AEDE Applied Economics Seminar presented by Jason Kerwin, University of Minnesota
Primary tabs
Program Scale-Up and Sustainability
Abstract
Conventional wisdom suggests a tradeoff between program effectiveness and scale: as a program scales up it gets “watered down”, utilizing lower-quality inputs and less-productive workers, and achieving smaller impacts. This paper attempts to understand this tradeoff by disentangling the effects of changes in input quality and increased scale on the effectiveness of a mother-tongue literacy program. We also examine program sustainability by comparing medium-run effects of one year of program exposure to multiple years of program exposure.
We randomly assign government primary schools in northern Uganda to receive either a) a program delivered by the implementing organization with high-quality inputs, b) a reduced-cost model delivered by the government, or c) no intervention (the status quo). The reduced-cost version achieves cost savings by cutting back on the quality and quantity of training, which is one of the most-important inputs provided by the program. We follow students over five years and compare program effectiveness before and after a scale-up of the program that increases the number of participating schools by 230%. We also measure program effectiveness when students are either exposed to the program one year, or exposed all four.

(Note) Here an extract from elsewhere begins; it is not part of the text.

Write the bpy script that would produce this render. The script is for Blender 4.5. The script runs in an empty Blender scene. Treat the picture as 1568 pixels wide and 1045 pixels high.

First, we find that cutting back on the quality and quantity of training causes large declines in the effectiveness of the program. Second, scaling up the program has close to zero impact on its effectiveness. Third, the effects of the program on students fade out at an average rate of approximately 0.075 standard deviations per year after the treatment ends. If the treatment is continued, the effects increase at a rate of 0.44 standard deviations per year for the implementer-run version of the program and 0.26 standard deviations per year for the government-run version. Gains for teachers persist strongly one year after they are treated, and then drop off substantially.